Many consider that the transition to a sustainable, low carbon economy will require companies to evolve from selling increasing volumes of products (e.g. cars, lights, motors) to efficiently delivering final services to consumers (e.g. mobility, illumination, motive power) at lower energy and environmental cost. For example, rather than simply selling lighting equipment, companies  may offer to provide specified levels of illumination for a client and to take responsibility for the ownership, installation, operation, maintenance, upgrading, replacement and/or disposal of the necessary equipment. Such an arrangement can capitalise on the core strengths of the contractor, achieve cost savings for the client and reduce the energy and emissions required to obtain a given level and quality of illumination.

Contracts with these features are becoming established, but are currently confined to a limited number of sectors, organisations and energy services and typically involve incremental changes to existing arrangements rather than more radical innovations. For many, the full promise of ‘product-service models’ in general and ‘energy service contracting’ in particular has yet to emerge.

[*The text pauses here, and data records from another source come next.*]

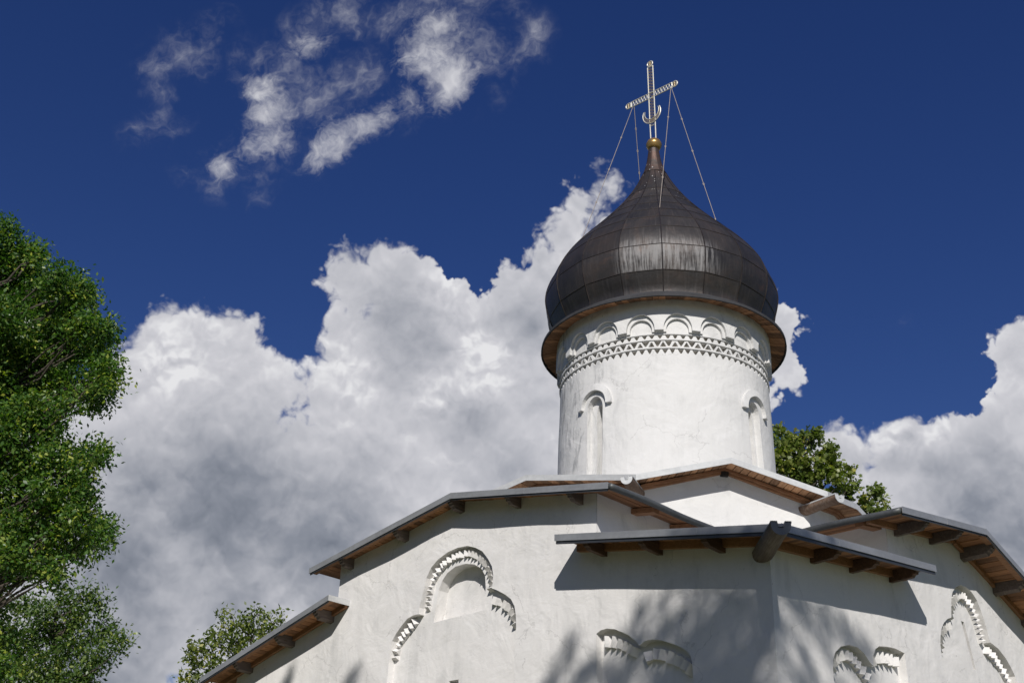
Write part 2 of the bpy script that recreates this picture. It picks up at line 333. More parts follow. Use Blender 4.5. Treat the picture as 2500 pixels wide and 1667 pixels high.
# ------------------------------------------------------------------ mesh helpers
class MB:
    def __init__(s): s.v = []; s.f = []; s.mi = []; s.t = []; s.uv = None
    def face(s, pts, mi=0, tint=.5):
        i = len(s.v); s.v.extend([tuple(p) for p in pts]); s.f.append(tuple(range(i, i+len(pts)))); s.mi.append(mi); s.t.append(tint)
    def mesh(s, verts, faces, mi=0, tint=.5):
        i = len(s.v); s.v.extend([tuple(p) for p in verts])
        for f in faces: s.f.append(tuple(i+k for k in f)); s.mi.append(mi); s.t.append(tint)
    def hexa(s, a, b, mi=0, tint=.5):
        """box between quad a (4 pts) and quad b (4 pts)"""
        s.mesh(list(a)+list(b), [(3, 2, 1, 0), (4, 5, 6, 7), (0, 1, 5, 4), (1, 2, 6, 5), (2, 3, 7, 6), (3, 0, 4, 7)], mi, tint)
    def prism(s, poly0, poly1, mi=0, tint=.5):
        n = len(poly0); s.mesh(list(poly0)+list(poly1), [tuple(range(n))[::-1], tuple(range(n, 2*n))]+[(i, (i+1) % n, n+(i+1) % n, n+i) for i in range(n)], mi, tint)
    def tube(s, pts, rads, n=8, mi=0, tint=.5, cap=True):
        pts = [Vector(p) for p in pts]; rings = []
        if isinstance(rads, (int, float)): rads = [rads]*len(pts)
        for i, p in enumerate(pts):
            t = (pts[min(i+1, len(pts)-1)]-pts[max(i-1, 0)]).normalized()
            a = t.orthogonal() if i == 0 else (prev - t*prev.dot(t))
            if a.length < 1e-6: a = t.orthogonal()
            a.normalize(); prev = a; b_ = t.cross(a)
            rings.append([p+(a*math.cos(2*math.pi*k/n)+b_*math.sin(2*math.pi*k/n))*rads[i] for k in range(n)])
        vs = [q for r in rings for q in r]; fs = []
        for i in range(len(pts)-1):
            for k in range(n): fs.append((i*n+k, i*n+(k+1) % n, (i+1)*n+(k+1) % n, (i+1)*n+k))
        if cap: fs.append(tuple(range(n))[::-1]); fs.append(tuple(range((len(pts)-1)*n, len(pts)*n)))
        s.mesh(vs, fs, mi, tint)
    def build(s, name, mats, parent=None, smooth=False, label=None):
        me = bpy.data.meshes.new(name); me.from_pydata(s.v, [], s.f)
        for mm in (mats if isinstance(mats, (list, tuple)) else [mats]): me.materials.append(mm)
        me.polygons.foreach_set('material_index', s.mi)
        at = me.attributes.new('tint', 'FLOAT', 'FACE'); at.data.foreach_set('value', s.t)
        if smooth: me.polygons.foreach_set('use_smooth', [True]*len(me.polygons))
        me.update()
        o = bpy.data.objects.new(name, me); COL.objects.link(o)
        if parent:
            o.parent = parent; o.matrix_parent_inverse = parent.matrix_world.inverted()
            if parent.type == 'EMPTY': o.matrix_parent_inverse = Matrix.Translation(-parent.location)
        if label: o['label'] = label
        return o
def thing(name, label, cat, loc, group=None):
    o = bpy.data.objects.new(name, None); COL.objects.link(o); o.location = loc
    o.empty_display_size = .5; o['label'] = label; o['category'] = cat
    if group: o['group'] = group
    return o

class Frame:
    def __init__(s, P, a, n): s.P = Vector(P); s.a = Vector(a).normalized(); s.n = Vector(n).normalized()
    def __call__(s, u, z, o=0): return s.P + s.a*u + s.n*o + Vector((0, 0, z))
DL = Vector((-.70528545-.0, .70892343, 0)); 
# facade directions
_psi = 0.78282571
DL = Vector((-math.sin(_psi), math.cos(_psi), 0)); DR = Vector((math.cos(_psi), math.sin(_psi), 0))
C0 = Vector((3.70982, 16.02838, 0))
LF = Frame(C0, DL, -DR); RF = Frame(C0, DR, -DL)
CTR = Vector((3.6018, 25.2816, 0))

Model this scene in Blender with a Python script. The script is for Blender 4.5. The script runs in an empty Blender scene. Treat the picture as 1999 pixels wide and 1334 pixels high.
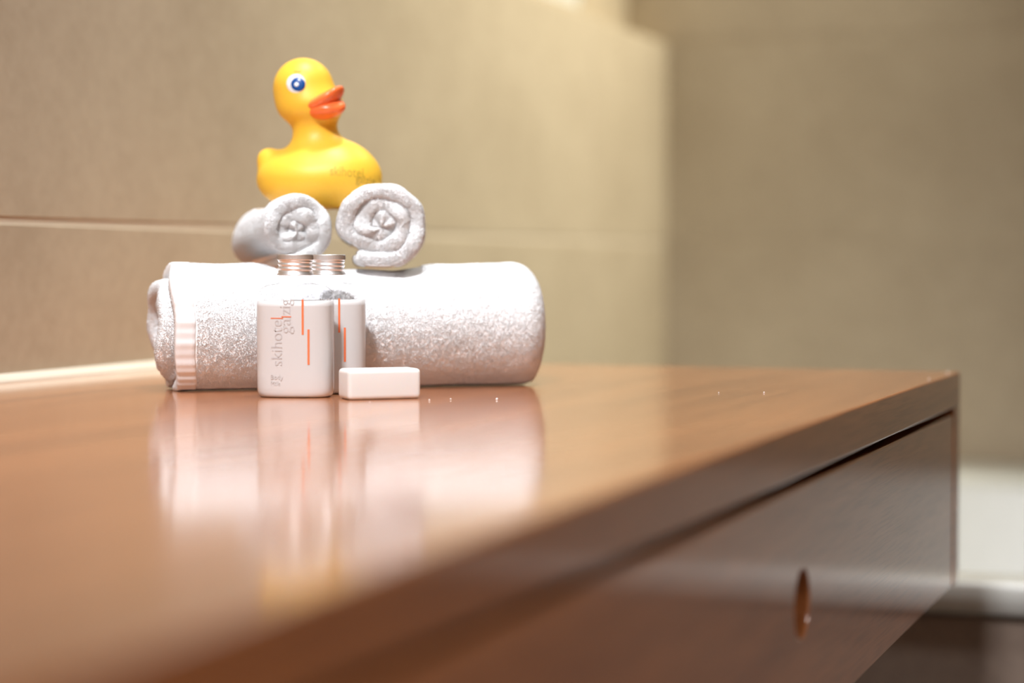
import bpy, bmesh, math
import numpy as np
from mathutils import Vector, Matrix
from mathutils.bvhtree import BVHTree

scene = bpy.context.scene
COL = scene.collection
PI = math.pi
H = 0.82                      # height of the vanity top above the floor

# ------------------------------------------------------------------ camera
cam_d = bpy.data.cameras.new('camera')
cam = bpy.data.objects.new('camera', cam_d)
COL.objects.link(cam)
cam_d.sensor_width = 36.0
cam_d.lens = 4000.0 / 1999.0 * 36.0
cam_d.clip_start = 0.02
cam_d.dof.use_dof = True
cam_d.dof.focus_distance = 1.105
cam_d.dof.aperture_fstop = 3.3
YAW = math.radians(20.423)
PITCH = math.radians(2.176)
cam.location = (0, 0, H + 0.071)
cam.rotation_euler = (PI / 2 - PITCH, 0, YAW - PI / 2)
scene.camera = cam

# ------------------------------------------------------------------ world, exposure
world = bpy.data.worlds.new('world')
scene.world = world
world.use_nodes = True
world.node_tree.nodes['Background'].inputs[0].default_value = (1.0, 0.95, 0.88, 1)
world.node_tree.nodes['Background'].inputs[1].default_value = 0.2
vs = scene.view_settings
vs.view_transform = 'Standard'
vs.look = 'None'
vs.exposure = 0.46
vs.gamma = 1.0
vs.use_curve_mapping = False

# ceiling lamps of the bathroom and one added fill lamp: (x, y, watts, cone in degrees, blend, colour)
LAMPS = [   # x, y, watts, cone, blend, colour, aim (dx, dy, dz), label
    (2.30, 0.06, 215, 62, 1.0, (1.0, 0.965, 0.79), (-0.30, 0.62, -1.12), 'adjustable ceiling spot over the bathtub, turned to the tiled wall'),
    (1.02, 0.36, 62, 60, 0.9, (0.97, 0.98, 1.0), (0, 0, -1), 'ceiling downlight above the towels on the vanity'),
    (-0.45, 0.20, 160, 44, 1.0, (0.97, 0.98, 1.0), (1.60, 0.16, -1.46), 'adjustable ceiling spot over the near end of the vanity'),
    (-0.20, -0.65, 50, 120, 0.8, (1.0, 0.95, 0.91), (-0.1, 0, -1), 'fill downlight added in the middle of the bathroom'),  # unseen lamp, added to lift the ambient light and frontal fill
]
CEIL = 2.40

# ------------------------------------------------------------------ helpers
def tag(o, label=None, cat=None, group=None, kind=None):
    if label: o['label'] = label
    if cat: o['category'] = cat
    if group: o['group'] = group
    if kind: o['kind'] = kind
    return o

def link(o, parent=None):
    COL.objects.link(o)
    if parent is not None: o.parent = parent
    return o

def empty(name, loc, rz=0.0):
    o = bpy.data.objects.new(name, None)
    o.empty_display_size = 0.02
    o.location = loc
    o.rotation_euler = (0, 0, rz)
    return link(o)

def finish(name, bm, mat, parent=None, smooth=False):
    me = bpy.data.meshes.new(name)
    bmesh.ops.recalc_face_normals(bm, faces=bm.faces[:])
    bm.to_mesh(me); bm.free()
    if smooth:
        me.polygons.foreach_set('use_smooth', [True] * len(me.polygons))
    me.materials.append(mat)
    return link(bpy.data.objects.new(name, me), parent)

def np_mesh(name, V, F, mat, parent=None, smooth=True):
    """V (n,3) array, F list of (m,k) int arrays"""
    me = bpy.data.meshes.new(name)
    V = np.asarray(V, np.float32)
    me.vertices.add(len(V)); me.vertices.foreach_set('co', V.ravel())
    loops = np.concatenate([np.asarray(f, np.int32).ravel() for f in F])
    tot = np.concatenate([np.full(len(f), f.shape[1], np.int32) for f in F])
    start = np.concatenate([[0], np.cumsum(tot)[:-1]]).astype(np.int32)
    me.loops.add(len(loops)); me.loops.foreach_set('vertex_index', loops)
    me.polygons.add(len(tot)); me.polygons.foreach_set('loop_start', start)
    me.polygons.foreach_set('loop_total', tot)
    me.update(calc_edges=True); me.validate()
    me.polygons.foreach_set('use_smooth', np.full(len(me.polygons), smooth, bool))
    me.materials.append(mat)
    return link(bpy.data.objects.new(name, me), parent)

def box_bm(x0, x1, y0, y1, z0, z1, bev=0.0, seg=2, bm=None):
    b = bmesh.new()
    bmesh.ops.create_cube(b, size=1.0)
    for v in b.verts:
        v.co = Vector(((x0 + x1) / 2 + v.co.x * (x1 - x0), (y0 + y1) / 2 + v.co.y * (y1 - y0), (z0 + z1) / 2 + v.co.z * (z1 - z0)))
    if bev > 0:
        bmesh.ops.bevel(b, geom=b.edges[:], offset=bev, segments=seg, profile=0.5, affect='EDGES')
    if bm is None: return b
    me = bpy.data.meshes.new('tmp'); b.to_mesh(me); b.free(); bm.from_mesh(me); bpy.data.meshes.remove(me)
    return bm

def box(name, x0, x1, y0, y1, z0, z1, mat, parent=None, bev=0.0, seg=2):
    return finish(name, box_bm(x0, x1, y0, y1, z0, z1, bev, seg), mat, parent)

_rng = np.random.default_rng(7)
_LAT = _rng.random((64, 64, 64)).astype(np.float32)
def vnoise(P):
    """tiling 3-d value noise, 0..1"""
    P = np.asarray(P, np.float64)
    i = np.floor(P).astype(int); f = P - i; f = f * f * (3 - 2 * f)
    o = 0
    for dx in (0, 1):
        for dy in (0, 1):
            for dz in (0, 1):
                w = (f[:, 0] if dx else 1 - f[:, 0]) * (f[:, 1] if dy else 1 - f[:, 1]) * (f[:, 2] if dz else 1 - f[:, 2])
                o = o + w * _LAT[(i[:, 0] + dx) % 64, (i[:, 1] + dy) % 64, (i[:, 2] + dz) % 64]
    return o

# ------------------------------------------------------------------ materials
def mat(name):
    m = bpy.data.materials.new(name); m.use_nodes = True
    nt = m.node_tree; b = nt.nodes['Principled BSDF']
    return m, nt, b

def simple(name, col, rough=0.5, metal=0.0, spec=0.5, **kw):
    m, nt, b = mat(name)
    n = nt.nodes.new('ShaderNodeTexNoise'); n.inputs['Scale'].default_value = kw.pop('nscale', 40)
    tc = nt.nodes.new('ShaderNodeTexCoord'); nt.links.new(tc.outputs['Object'], n.inputs['Vector'])
    r = nt.nodes.new('ShaderNodeMixRGB'); r.blend_type = 'MIX'
    v = kw.pop('var', 0.04)
    r.inputs[1].default_value = (*[c * (1 - v) for c in col], 1); r.inputs[2].default_value = (*[min(1, c * (1 + v)) for c in col], 1)
    nt.links.new(n.outputs[0], r.inputs[0]); nt.links.new(r.outputs[0], b.inputs['Base Color'])
    b.inputs['Roughness'].default_value = rough; b.inputs['Metallic'].default_value = metal
    b.inputs['Specular IOR Level'].default_value = spec
    for k, x in kw.items(): b.inputs[k].default_value = x
    return m

def emit(name, col, s):
    m = bpy.data.materials.new(name); m.use_nodes = True; nt = m.node_tree
    nt.nodes.clear(); e = nt.nodes.new('ShaderNodeEmission'); o = nt.nodes.new('ShaderNodeOutputMaterial')
    e.inputs[0].default_value = (*col, 1); e.inputs[1].default_value = s
    nt.links.new(e.outputs[0], o.inputs[0]); return m

def wood_material():
    m, nt, b = mat('veneer_wood')
    N, Lk = nt.nodes.new, nt.links.new
    tc = N('ShaderNodeTexCoord')
    mp = N('ShaderNodeMapping'); mp.inputs['Scale'].default_value = (2.0, 34, 34)
    Lk(tc.outputs['Object'], mp.inputs['Vector'])
    n1 = N('ShaderNodeTexNoise'); n1.inputs['Scale'].default_value = 1.0; n1.inputs['Detail'].default_value = 6; n1.inputs['Distortion'].default_value = 0.6
    Lk(mp.outputs[0], n1.inputs['Vector'])
    mp2 = N('ShaderNodeMapping'); mp2.inputs['Scale'].default_value = (22, 700, 700)
    Lk(tc.outputs['Object'], mp2.inputs['Vector'])
    n2 = N('ShaderNodeTexNoise'); n2.inputs['Scale'].default_value = 1.0; n2.inputs['Detail'].default_value = 3
    Lk(mp2.outputs[0], n2.inputs['Vector'])
    cr = N('ShaderNodeValToRGB'); e = cr.color_ramp.elements
    e[0].position = 0.30; e[0].color = (0.370, 0.122, 0.038, 1)
    e[1].position = 0.72; e[1].color = (0.620, 0.232, 0.078, 1)
    Lk(n1.outputs[0], cr.inputs[0])
    mx = N('ShaderNodeMixRGB'); mx.blend_type = 'MULTIPLY'; mx.inputs[0].default_value = 0.55
    cr2 = N('ShaderNodeValToRGB'); e = cr2.color_ramp.elements
    e[0].position = 0.36; e[0].color = (0.55, 0.48, 0.45, 1); e[1].position = 0.55; e[1].color = (1, 1, 1, 1)
    Lk(n2.outputs[0], cr2.inputs[0]); Lk(cr.outputs[0], mx.inputs[1]); Lk(cr2.outputs[0], mx.inputs[2])
    Lk(mx.outputs[0], b.inputs['Base Color'])
    b.inputs['Roughness'].default_value = 0.32
    b.inputs['Coat Weight'].default_value = 1.0
    b.inputs['Coat Roughness'].default_value = 0.11
    b.inputs['Coat IOR'].default_value = 1.5
    bp = N('ShaderNodeBump'); bp.inputs['Strength'].default_value = 0.05; bp.inputs['Distance'].default_value = 0.0005
    Lk(n2.outputs[0], bp.inputs['Height']); Lk(bp.outputs[0], b.inputs['Normal'])
    return m

def tile_material(name, c0, c1):
    m, nt, b = mat(name)
    N, Lk = nt.nodes.new, nt.links.new
    tc = N('ShaderNodeTexCoord')
    oi = N('ShaderNodeObjectInfo')
    ad = N('ShaderNodeVectorMath'); ad.operation = 'ADD'
    sc = N('ShaderNodeVectorMath'); sc.operation = 'SCALE'; sc.inputs['Scale'].default_value = 0.4
    Lk(oi.outputs['Random'], sc.inputs[0]); Lk(tc.outputs['Object'], ad.inputs[0]); Lk(sc.outputs[0], ad.inputs[1])
    n = N('ShaderNodeTexNoise'); n.inputs['Scale'].default_value = 7; n.inputs['Detail'].default_value = 8; n.inputs['Roughness'].default_value = 0.62
    Lk(ad.outputs[0], n.inputs['Vector'])
    n2 = N('ShaderNodeTexNoise'); n2.inputs['Scale'].default_value = 110; n2.inputs['Detail'].default_value = 3
    Lk(ad.outputs[0], n2.inputs['Vector'])
    mr = N('ShaderNodeMath'); mr.operation = 'MULTIPLY_ADD'; mr.inputs[1].default_value = 0.35
    mm = N('ShaderNodeMath'); mm.operation = 'MULTIPLY'; mm.inputs[1].default_value = 0.65
    Lk(n.outputs[0], mm.inputs[0]); Lk(n2.outputs[0], mr.inputs[0]); Lk(mm.outputs[0], mr.inputs[2])
    cr = N('ShaderNodeValToRGB'); e = cr.color_ramp.elements
    e[0].position = 0.36; e[0].color = (*c0, 1); e[1].position = 0.64; e[1].color = (*c1, 1)
    Lk(mr.outputs[0], cr.inputs[0]); Lk(cr.outputs[0], b.inputs['Base Color'])
    b.inputs['Roughness'].default_value = 0.55
    b.inputs['Specular IOR Level'].default_value = 0.3
    return m

M_WOOD = wood_material()
M_TILE = tile_material('beige_stone_tile', (0.365, 0.297, 0.213), (0.435, 0.362, 0.266))
M_GROUT = simple('pale_grout', (0.51, 0.43, 0.335), 0.9, var=0.06)
M_GROUT_B = simple('beige_grout', (0.43, 0.355, 0.26), 0.9, var=0.06)
M_PAINT = simple('beige_paint', (0.34, 0.275, 0.19), 0.8)
M_SIDE = simple('light_beige_paint', (0.66, 0.54, 0.42), 0.8)
M_CEIL = simple('white_ceiling_paint', (0.80, 0.77, 0.72), 0.9)
M_FLOOR = simple('brown_floor', (0.20, 0.14, 0.11), 0.5, var=0.15, nscale=6)
M_APRON = tile_material('brown_stone_tile', (0.17, 0.125, 0.10), (0.22, 0.165, 0.13))
M_SEAL = simple('white_sealant', (0.56, 0.50, 0.42), 0.5)
M_ENAMEL = simple('white_enamel', (0.47, 0.47, 0.445), 0.3)
M_TERRY = simple('white_terry', (0.93, 0.93, 0.94), 1.0, spec=0.1, var=0.02, nscale=300)
M_HEM = simple('white_woven_hem', (0.80, 0.80, 0.815), 0.8, spec=0.2, var=0.02, nscale=300)
M_GAP_SHADE = simple('gap_shade', (0.02, 0.015, 0.012), 0.9)  # near-black colour stands in for the shade inside the drawer gaps
M_SOAP = simple('white_soap', (0.78, 0.76, 0.745), 0.35, var=0.01)
M_SOAP.node_tree.nodes['Principled BSDF'].inputs['Subsurface Weight'].default_value = 0.3
M_SOAP.node_tree.nodes['Principled BSDF'].inputs['Subsurface Radius'].default_value = (0.006, 0.004, 0.003)
M_LOTION = simple('white_lotion', (0.69, 0.675, 0.665), 0.45, var=0.01)
M_ALU = simple('brushed_aluminium', (0.92, 0.92, 0.93), 0.42, 1.0, var=0.03, nscale=200)
M_DUCK = simple('yellow_vinyl', (0.90, 0.53, 0.045), 0.48, var=0.02, nscale=20)
_b = M_DUCK.node_tree.nodes['Principled BSDF']
_b.inputs['Subsurface Weight'].default_value = 0.25
_b.inputs['Subsurface Radius'].default_value = (0.008, 0.005, 0.001)
M_BILL = simple('orange_vinyl', (0.93, 0.175, 0.045), 0.28, var=0.02, nscale=20)
M_EYEW = simple('white_eye_paint', (0.85, 0.87, 0.88), 0.3, var=0.01)
M_EYEB = simple('blue_eye_paint', (0.003, 0.065, 0.28), 0.25, var=0.05)
M_BROW_SHADE = simple('amber_brow_shading', (0.80, 0.42, 0.03), 0.5, var=0.02)
M_DPRINT = simple('ochre_print', (0.50, 0.33, 0.03), 0.6, var=0.02)
M_PRINT = simple('grey_print', (0.54, 0.51, 0.51), 0.6, var=0.02)
M_STRIPE = simple('orange_print', (0.88, 0.20, 0.075), 0.5, var=0.02)
M_STEEL = simple('white_lamp_trim', (0.8, 0.8, 0.8), 0.4)
M_LENS = emit('lamp_lens', (1.0, 0.95, 0.85), 6.0)
M_DAY = emit('daylight_pane', (1.0, 0.98, 0.93), 1.4)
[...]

The project aims to explain the evolution of ‘energy service’ business models to date, to identify the factors underpinning successful business models, to identify whether, how and under what conditions such models could diffuse more widely, to assess their potential for improving energy efficiency and reducing energy demand and to provide practical recommendations for public policy. The methods include literature reviews, stakeholder interviews, surveys of energy service companies and their clients and case studies of individual energy service contracts.”